Extrait de la première partie, chapitre 3

She was not permitted to make any phone calls before she was returned to the courtroom. Ed Topper stood on one side of her, and Perry Pope on the other. Seated on the bench was a distinguished-looking man in his fifties, with a smooth, unlined face and thick, styled hair.

Judge Henry Lawrence said to Tracy, 'The court has been informed that the defendant wishes to change her plea from not guilty to guilty. Is that correct?'

'Yes, Your Honour.'

'Are all parties in agreement?'

Perry Pope nodded. 'Yes, Your Honour.'

'The state agrees, Your Honour,' the district attorney said.

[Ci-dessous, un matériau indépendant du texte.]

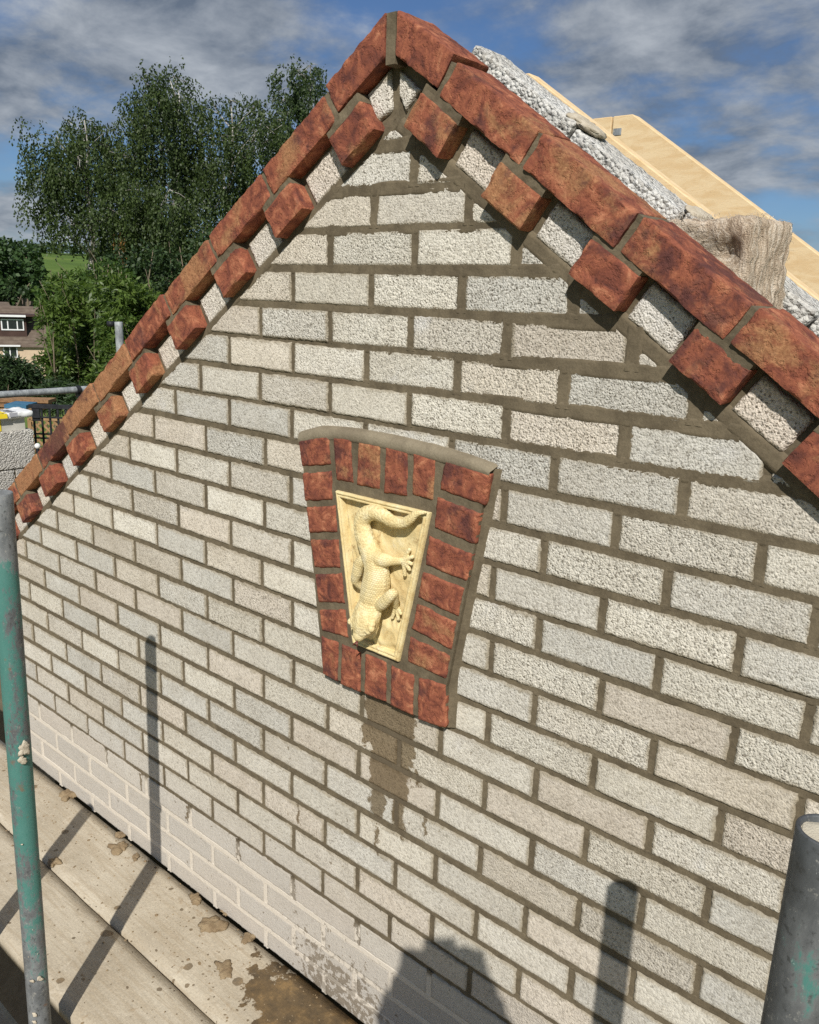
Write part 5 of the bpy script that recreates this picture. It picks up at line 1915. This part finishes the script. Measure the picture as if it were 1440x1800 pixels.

Judge Lawrence sat there in silence for a long moment. Then he leaned forward and looked into Tracy's eyes. 'One of the reasons this great country of ours is in such pitiful shape is that the streets are crawling with vermin who think they can get away with anything. People who laugh at the law. Some judicial systems in this country coddle criminals. Well, in Louisiana, we don't believe in that. When, during the commission of felony, someone tries to kill in cold blood, we believe that that person should be properly punished.'

Tracy began to feel the first stirrings of panic. She turned to look at Perry Pope. His eyes were fixed on the judge.

'The defendant has admitted that she attempted to murder one of the outstanding citizens of this community - a man noted for his philanthropy and good works. The defendant shot him while in the act of stealing an art object worth half a million dollars.' His voice grew harsher. 'Well, this court is going to see to it that you don't get to enjoy that money - not for the next fifteen years, because for the next fifteen years you're going to be incarcerated in the Southern Louisiana Penitentiary for Women.'

Tracy felt the courtroom begin to spin. Some horrible joke was being played. The judge was an actor typecast for the part, but he was reading the wrong lines. He was not supposed to say any of those things. She turned to explain that to Perry Pope, but his eyes were averted. He was juggling papers in his briefcase, and for the first time, Tracy noticed that his fingernails were bitten to the quick. Judge Lawrence had risen and was gathering up his notes. Tracy stood there, numb, unable to comprehend what was happening to her.

A bailiff stepped to Tracy's side and took her arm. 'Come along,' he said.

'No,' Tracy cried. 'No, please!' She locked up at the judge. 'There's been a terrible mistake, Your Honour. I -'

And as she felt the bailiff's grip tighten on her arm, Tracy realised there had been no mistake. She had been tricked They were going to destroy her.

Just as they had destroyed her mother.